Le chef de la Coalition avenir Québec, François Legault, a profité d'un des derniers jours de la campagne pour parler de dette. Encore une fois, il aborde un enjeu majeur. C'est tout à son honneur. Mais il n'était pas obligé de le faire sur le mode simpliste qu'il a adopté depuis le deuxième débat des chefs.

Si sa préoccupation pour la dette est sincère, il y avait, dans son intervention, un calcul politique évident, celui de mettre ses adversaires dos à dos. «C'est l'alternance de ces deux vieux partis qui fait que nous sommes, au Québec, parmi les plus endettés en Amérique du Nord», a-t-il lancé, oubliant commodément qu'il a activement participé au processus.

Ce thème, il l'avait déjà abordé au deuxième débat: «Les deux partis qui sont là, avait-il dit, durant les neuf années libérales, ils ont augmenté la dette de 60 milliards. C'est 7 milliards par année. Mme Marois, depuis un an, elle l'a augmenté de 8 milliards. C'est encore pire!»

M. Legault ne peut pas faire abstraction d'une donnée économique fondamentale: le Québec, comme les autres sociétés, a traversé la pire crise des 80 dernières années. L'explosion récente de la dette qu'il dénonce s'explique essentiellement par cela. Si M. Legault avait été au pouvoir, aurait-il agi autrement? J'en doute fort.

La dette québécoise brute au cours des 9 ans du règne libéral (2003-2012) a augmenté de 57,9 milliards, passant de 133,2 à 191,8 milliards, soit une hausse de 43,9%. Mais avant la crise, pendant cinq ans, de 2003 à 2008, la hausse de la dette, une moyenne de 3,9 milliards par année, était assez modeste pour que le poids de la dette brute baisse en passant de 51,3% à 48,6% du PIB.

En 2009, il est arrivé deux choses. Le lancement d'un vaste plan d'infrastructures pour mettre à jour des équipements qui nous tombaient dessus, et l'éclatement de la crise. Les travaux d'immobilisation ont ajouté autour de 5 milliards par année à la dette, tandis que les déficits budgétaires provoqués par la crise ajoutaient un autre 3 milliards, pour un endettement annuel moyen de 8,5 milliards dans la période de 2009 à 2012.

C'est un hasard que les deux phénomènes soient survenus en même temps. Il a été providentiel. Il a permis au Québec de mieux résister à la récession et à sortir plus rapidement de la crise que ses voisins.

Aurait-on dû ralentir les travaux d'infrastructure pour éviter l'endettement?
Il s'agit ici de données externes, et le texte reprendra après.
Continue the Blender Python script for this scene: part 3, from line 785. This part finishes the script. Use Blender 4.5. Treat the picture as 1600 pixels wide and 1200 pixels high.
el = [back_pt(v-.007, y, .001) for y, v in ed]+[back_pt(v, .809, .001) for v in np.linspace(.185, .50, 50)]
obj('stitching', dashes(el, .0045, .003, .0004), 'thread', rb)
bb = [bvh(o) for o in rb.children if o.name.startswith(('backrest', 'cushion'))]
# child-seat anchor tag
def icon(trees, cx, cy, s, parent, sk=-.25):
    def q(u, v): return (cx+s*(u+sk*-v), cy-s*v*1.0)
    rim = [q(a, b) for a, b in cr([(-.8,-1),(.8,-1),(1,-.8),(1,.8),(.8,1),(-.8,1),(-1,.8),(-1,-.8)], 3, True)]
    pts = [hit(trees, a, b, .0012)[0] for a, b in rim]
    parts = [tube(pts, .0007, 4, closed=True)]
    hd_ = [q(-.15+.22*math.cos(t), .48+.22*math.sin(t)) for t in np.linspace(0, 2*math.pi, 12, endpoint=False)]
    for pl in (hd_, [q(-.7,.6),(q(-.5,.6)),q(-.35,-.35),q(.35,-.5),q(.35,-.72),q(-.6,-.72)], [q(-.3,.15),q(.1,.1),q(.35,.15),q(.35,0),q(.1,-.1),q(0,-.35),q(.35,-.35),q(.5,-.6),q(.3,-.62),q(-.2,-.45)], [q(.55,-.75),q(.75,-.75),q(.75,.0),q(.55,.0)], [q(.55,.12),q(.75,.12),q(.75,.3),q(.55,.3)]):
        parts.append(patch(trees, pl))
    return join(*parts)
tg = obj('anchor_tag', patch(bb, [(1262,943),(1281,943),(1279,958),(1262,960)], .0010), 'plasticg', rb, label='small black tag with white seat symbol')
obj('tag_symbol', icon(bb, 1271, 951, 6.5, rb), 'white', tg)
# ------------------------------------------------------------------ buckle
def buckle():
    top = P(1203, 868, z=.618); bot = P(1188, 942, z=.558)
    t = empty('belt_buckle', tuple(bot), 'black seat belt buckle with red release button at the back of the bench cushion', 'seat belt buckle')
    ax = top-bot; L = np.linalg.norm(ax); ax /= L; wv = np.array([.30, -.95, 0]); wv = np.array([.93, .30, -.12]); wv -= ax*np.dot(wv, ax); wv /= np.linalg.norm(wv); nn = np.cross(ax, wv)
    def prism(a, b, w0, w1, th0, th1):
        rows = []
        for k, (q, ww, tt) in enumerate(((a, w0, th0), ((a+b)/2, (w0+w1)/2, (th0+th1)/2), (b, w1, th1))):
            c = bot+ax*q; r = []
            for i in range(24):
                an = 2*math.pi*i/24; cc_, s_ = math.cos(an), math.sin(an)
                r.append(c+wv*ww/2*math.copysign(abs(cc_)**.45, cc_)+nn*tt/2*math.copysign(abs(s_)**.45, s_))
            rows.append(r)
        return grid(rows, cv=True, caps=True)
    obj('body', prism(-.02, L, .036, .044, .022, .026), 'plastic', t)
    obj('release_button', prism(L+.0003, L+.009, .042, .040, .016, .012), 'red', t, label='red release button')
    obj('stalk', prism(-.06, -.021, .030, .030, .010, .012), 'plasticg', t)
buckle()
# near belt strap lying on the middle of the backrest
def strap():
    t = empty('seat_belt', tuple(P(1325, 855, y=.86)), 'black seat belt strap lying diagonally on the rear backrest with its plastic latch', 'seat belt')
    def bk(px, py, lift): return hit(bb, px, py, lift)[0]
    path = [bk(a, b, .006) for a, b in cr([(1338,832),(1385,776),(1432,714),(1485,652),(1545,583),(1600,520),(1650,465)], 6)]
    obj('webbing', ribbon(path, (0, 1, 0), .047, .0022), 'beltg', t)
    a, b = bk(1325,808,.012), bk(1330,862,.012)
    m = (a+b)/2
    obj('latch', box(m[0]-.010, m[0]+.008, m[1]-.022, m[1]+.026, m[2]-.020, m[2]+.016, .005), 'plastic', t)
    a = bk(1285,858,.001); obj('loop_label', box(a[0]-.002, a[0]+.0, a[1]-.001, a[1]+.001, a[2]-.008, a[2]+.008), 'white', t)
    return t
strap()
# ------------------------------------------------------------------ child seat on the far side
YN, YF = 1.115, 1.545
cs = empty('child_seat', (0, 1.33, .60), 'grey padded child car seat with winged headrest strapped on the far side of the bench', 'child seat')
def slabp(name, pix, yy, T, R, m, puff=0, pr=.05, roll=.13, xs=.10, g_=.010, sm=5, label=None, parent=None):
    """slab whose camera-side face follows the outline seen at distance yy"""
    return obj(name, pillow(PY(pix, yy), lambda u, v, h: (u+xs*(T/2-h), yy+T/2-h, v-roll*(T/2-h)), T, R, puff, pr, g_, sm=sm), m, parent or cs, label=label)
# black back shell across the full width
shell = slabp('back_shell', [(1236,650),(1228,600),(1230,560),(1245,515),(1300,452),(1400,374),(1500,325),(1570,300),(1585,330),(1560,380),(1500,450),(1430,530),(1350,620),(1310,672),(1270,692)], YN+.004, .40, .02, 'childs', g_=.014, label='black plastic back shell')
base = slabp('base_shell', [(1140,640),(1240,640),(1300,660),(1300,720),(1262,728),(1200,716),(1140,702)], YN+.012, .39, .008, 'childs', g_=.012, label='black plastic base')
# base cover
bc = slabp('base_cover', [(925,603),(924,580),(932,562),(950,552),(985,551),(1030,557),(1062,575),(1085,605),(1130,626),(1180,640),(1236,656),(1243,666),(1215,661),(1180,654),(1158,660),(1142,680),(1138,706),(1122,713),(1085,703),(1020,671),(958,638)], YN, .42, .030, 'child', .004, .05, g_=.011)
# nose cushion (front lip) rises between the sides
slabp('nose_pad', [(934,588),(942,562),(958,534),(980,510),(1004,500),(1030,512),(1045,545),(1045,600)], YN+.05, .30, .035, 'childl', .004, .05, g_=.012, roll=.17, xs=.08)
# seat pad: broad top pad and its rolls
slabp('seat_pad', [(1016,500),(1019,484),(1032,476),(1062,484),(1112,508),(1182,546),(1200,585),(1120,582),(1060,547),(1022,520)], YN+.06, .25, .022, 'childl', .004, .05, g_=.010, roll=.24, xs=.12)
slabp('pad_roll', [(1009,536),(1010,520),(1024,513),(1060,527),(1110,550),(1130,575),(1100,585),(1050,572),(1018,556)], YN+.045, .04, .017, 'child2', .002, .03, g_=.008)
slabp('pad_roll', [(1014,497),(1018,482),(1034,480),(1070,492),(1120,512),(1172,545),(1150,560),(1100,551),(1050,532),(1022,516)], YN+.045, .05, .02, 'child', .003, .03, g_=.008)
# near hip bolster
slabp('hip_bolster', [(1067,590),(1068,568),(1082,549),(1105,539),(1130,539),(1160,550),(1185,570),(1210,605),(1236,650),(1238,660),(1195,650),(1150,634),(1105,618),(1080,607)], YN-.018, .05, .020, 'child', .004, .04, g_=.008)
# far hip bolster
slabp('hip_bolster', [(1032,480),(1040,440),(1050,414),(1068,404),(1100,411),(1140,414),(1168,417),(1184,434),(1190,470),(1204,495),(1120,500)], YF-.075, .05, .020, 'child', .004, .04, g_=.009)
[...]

Certainement pas. Ces investissements comblaient un retard criant. Ils ont servi, ici comme partout ailleurs dans le monde, à relancer l'économie. Et n'oublions pas qu'il est normal de recourir à l'endettement pour financer des ouvrages qui seront utilisés pendant des décennies. «Cette dette s'en va directement sur la carte de crédit de nos enfants», a lancé le chef caquiste. C'est faux. C'est plutôt l'équivalent d'une hypothèque.

Aurait-on dû empêcher l'explosion du déficit? Cela aurait été une catastrophe qui aurait plongé le Québec plus profondément dans la récession. Même le gouvernement conservateur à Ottawa a écarté cette hypothèse. En outre, le gouvernement libéral s'était doté d'un plan audacieux de retour à l'équilibre en 2014 - plus rapidement qu'Ottawa - que le gouvernement Marois a hélas abandonné.

L'effet cumulatif de ces deux formes d'endettement est très préoccupant, notamment parce qu'il augmente les frais d'intérêt qui grugent le budget chaque année. Il faut réduire la dette. M. Legault a raison d'en faire une priorité. Mais il ne peut pas reprocher aux libéraux le fait qu'elle ait explosé depuis 2009. Il aurait fait la même chose.